[begin DATA FOR PROCESSING]
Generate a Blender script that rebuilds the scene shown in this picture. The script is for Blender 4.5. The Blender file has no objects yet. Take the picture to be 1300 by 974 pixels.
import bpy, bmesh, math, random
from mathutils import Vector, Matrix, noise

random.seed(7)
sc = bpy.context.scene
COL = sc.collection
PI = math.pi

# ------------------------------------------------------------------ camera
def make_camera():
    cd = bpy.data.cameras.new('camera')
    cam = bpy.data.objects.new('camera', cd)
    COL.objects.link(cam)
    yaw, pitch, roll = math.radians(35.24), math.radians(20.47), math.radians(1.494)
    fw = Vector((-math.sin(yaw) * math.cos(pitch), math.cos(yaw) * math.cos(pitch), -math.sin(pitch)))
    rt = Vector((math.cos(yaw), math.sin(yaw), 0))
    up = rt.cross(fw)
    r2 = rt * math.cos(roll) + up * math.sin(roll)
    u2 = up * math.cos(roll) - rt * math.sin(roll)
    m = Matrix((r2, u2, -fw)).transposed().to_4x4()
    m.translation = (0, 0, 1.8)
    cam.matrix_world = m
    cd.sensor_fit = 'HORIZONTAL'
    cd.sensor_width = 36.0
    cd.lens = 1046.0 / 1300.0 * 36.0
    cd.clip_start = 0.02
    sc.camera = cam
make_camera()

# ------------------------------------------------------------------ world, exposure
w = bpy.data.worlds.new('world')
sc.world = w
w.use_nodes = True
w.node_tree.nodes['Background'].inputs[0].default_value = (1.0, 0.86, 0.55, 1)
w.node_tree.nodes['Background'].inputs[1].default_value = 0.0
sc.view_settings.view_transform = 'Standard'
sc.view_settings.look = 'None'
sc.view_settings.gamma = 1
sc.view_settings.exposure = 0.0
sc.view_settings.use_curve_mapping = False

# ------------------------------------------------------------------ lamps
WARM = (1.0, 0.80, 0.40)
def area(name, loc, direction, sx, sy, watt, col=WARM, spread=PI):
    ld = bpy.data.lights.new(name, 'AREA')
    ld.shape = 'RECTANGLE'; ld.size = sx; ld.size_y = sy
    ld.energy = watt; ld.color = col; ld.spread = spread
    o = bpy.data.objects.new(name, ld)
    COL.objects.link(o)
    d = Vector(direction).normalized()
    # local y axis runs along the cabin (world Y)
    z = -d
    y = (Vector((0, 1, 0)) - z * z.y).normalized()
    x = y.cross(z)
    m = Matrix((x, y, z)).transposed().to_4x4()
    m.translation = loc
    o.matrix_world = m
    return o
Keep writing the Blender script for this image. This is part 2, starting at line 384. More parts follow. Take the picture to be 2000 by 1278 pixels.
[end DATA FOR PROCESSING]
Set down the listing above in full, please, exactly as it appears.

RESULT FOR THIS EXERCISE:
Generate a Blender script that rebuilds the scene shown in this picture. The script is for Blender 4.5. The Blender file has no objects yet. Take the picture to be 1300 by 974 pixels.
import bpy, bmesh, math, random
from mathutils import Vector, Matrix, noise

random.seed(7)
sc = bpy.context.scene
COL = sc.collection
PI = math.pi

# ------------------------------------------------------------------ camera
def make_camera():
    cd = bpy.data.cameras.new('camera')
    cam = bpy.data.objects.new('camera', cd)
    COL.objects.link(cam)
    yaw, pitch, roll = math.radians(35.24), math.radians(20.47), math.radians(1.494)
    fw = Vector((-math.sin(yaw) * math.cos(pitch), math.cos(yaw) * math.cos(pitch), -math.sin(pitch)))
    rt = Vector((math.cos(yaw), math.sin(yaw), 0))
    up = rt.cross(fw)
    r2 = rt * math.cos(roll) + up * math.sin(roll)
    u2 = up * math.cos(roll) - rt * math.sin(roll)
    m = Matrix((r2, u2, -fw)).transposed().to_4x4()
    m.translation = (0, 0, 1.8)
    cam.matrix_world = m
    cd.sensor_fit = 'HORIZONTAL'
    cd.sensor_width = 36.0
    cd.lens = 1046.0 / 1300.0 * 36.0
    cd.clip_start = 0.02
    sc.camera = cam
make_camera()

# ------------------------------------------------------------------ world, exposure
w = bpy.data.worlds.new('world')
sc.world = w
w.use_nodes = True
w.node_tree.nodes['Background'].inputs[0].default_value = (1.0, 0.86, 0.55, 1)
w.node_tree.nodes['Background'].inputs[1].default_value = 0.0
sc.view_settings.view_transform = 'Standard'
sc.view_settings.look = 'None'
sc.view_settings.gamma = 1
sc.view_settings.exposure = 0.0
sc.view_settings.use_curve_mapping = False

# ------------------------------------------------------------------ lamps
WARM = (1.0, 0.80, 0.40)
def area(name, loc, direction, sx, sy, watt, col=WARM, spread=PI):
    ld = bpy.data.lights.new(name, 'AREA')
    ld.shape = 'RECTANGLE'; ld.size = sx; ld.size_y = sy
    ld.energy = watt; ld.color = col; ld.spread = spread
    o = bpy.data.objects.new(name, ld)
    COL.objects.link(o)
    d = Vector(direction).normalized()
    # local y axis runs along the cabin (world Y)
    z = -d
    y = (Vector((0, 1, 0)) - z * z.y).normalized()
    x = y.cross(z)
    m = Matrix((x, y, z)).transposed().to_4x4()
    m.translation = loc
    o.matrix_world = m
    return o
Keep writing the Blender script for this image. This is part 2, starting at line 384. More parts follow. Take the picture to be 2000 by 1278 pixels.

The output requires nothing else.